> REQUEST
Check the listing below for lines with the word "that" and say how many there are, with nothing but the number.

[begin AVAILABLE DATA]

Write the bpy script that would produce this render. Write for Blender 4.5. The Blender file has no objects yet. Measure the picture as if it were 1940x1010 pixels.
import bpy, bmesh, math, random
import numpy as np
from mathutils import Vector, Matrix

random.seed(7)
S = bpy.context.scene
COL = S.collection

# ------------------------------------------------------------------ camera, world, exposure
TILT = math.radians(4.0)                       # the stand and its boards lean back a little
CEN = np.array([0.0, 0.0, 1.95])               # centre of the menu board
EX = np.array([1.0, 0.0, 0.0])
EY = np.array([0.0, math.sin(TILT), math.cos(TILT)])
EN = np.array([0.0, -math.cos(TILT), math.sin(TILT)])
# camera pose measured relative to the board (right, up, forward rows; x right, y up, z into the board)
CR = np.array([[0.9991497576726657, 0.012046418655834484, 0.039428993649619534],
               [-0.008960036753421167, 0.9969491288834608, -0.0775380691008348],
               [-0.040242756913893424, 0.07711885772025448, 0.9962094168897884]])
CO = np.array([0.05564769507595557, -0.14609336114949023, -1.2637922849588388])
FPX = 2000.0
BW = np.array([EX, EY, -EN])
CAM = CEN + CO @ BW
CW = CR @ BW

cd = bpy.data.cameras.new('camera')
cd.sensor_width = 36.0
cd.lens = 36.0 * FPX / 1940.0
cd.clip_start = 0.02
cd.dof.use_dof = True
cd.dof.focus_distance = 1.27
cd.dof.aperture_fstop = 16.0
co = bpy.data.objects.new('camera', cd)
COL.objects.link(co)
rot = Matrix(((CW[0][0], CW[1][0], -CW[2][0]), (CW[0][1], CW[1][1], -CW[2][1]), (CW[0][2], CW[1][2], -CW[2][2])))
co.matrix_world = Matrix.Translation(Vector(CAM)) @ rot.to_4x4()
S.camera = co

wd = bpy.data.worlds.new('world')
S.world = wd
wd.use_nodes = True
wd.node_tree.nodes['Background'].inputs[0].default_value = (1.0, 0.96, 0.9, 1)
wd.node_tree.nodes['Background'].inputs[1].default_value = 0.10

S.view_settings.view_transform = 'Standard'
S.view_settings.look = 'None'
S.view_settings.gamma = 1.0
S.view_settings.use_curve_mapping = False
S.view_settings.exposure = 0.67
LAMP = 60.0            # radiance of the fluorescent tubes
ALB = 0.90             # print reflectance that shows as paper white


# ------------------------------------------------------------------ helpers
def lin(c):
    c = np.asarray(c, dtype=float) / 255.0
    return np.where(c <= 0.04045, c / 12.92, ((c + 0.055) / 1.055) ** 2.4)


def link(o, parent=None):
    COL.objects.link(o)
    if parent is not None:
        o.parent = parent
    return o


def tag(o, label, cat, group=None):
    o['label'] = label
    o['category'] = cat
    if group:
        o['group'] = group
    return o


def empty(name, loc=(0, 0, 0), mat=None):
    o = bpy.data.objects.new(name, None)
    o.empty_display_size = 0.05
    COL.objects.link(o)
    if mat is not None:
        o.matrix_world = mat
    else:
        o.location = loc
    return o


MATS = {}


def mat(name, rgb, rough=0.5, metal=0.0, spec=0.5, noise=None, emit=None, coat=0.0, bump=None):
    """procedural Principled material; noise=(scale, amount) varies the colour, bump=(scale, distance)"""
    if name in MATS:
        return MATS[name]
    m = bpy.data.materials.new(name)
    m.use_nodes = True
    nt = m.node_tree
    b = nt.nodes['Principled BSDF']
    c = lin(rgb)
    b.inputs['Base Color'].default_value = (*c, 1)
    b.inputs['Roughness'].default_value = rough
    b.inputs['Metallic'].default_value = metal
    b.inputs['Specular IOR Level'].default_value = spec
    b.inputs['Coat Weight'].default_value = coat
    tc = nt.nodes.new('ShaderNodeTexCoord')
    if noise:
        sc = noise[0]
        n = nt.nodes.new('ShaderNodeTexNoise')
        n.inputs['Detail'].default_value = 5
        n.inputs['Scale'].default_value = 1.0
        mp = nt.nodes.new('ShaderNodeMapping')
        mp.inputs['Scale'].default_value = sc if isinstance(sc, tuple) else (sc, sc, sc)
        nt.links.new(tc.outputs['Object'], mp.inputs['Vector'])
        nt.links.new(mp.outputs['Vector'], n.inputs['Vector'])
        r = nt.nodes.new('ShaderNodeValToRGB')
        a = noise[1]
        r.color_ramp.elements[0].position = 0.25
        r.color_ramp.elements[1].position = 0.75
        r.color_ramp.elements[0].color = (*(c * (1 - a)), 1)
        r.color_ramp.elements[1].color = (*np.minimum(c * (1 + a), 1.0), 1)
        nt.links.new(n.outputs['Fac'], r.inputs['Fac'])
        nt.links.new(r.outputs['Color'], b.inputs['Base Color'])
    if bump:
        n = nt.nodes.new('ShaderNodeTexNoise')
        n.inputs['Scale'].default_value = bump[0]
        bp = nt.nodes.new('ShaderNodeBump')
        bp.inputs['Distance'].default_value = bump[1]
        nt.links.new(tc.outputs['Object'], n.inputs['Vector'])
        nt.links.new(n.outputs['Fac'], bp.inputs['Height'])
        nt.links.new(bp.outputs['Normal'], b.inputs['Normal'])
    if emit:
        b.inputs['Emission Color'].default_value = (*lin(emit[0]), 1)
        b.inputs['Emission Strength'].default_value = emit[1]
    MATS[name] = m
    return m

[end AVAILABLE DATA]

> ANSWER TO THE PROBLEM
2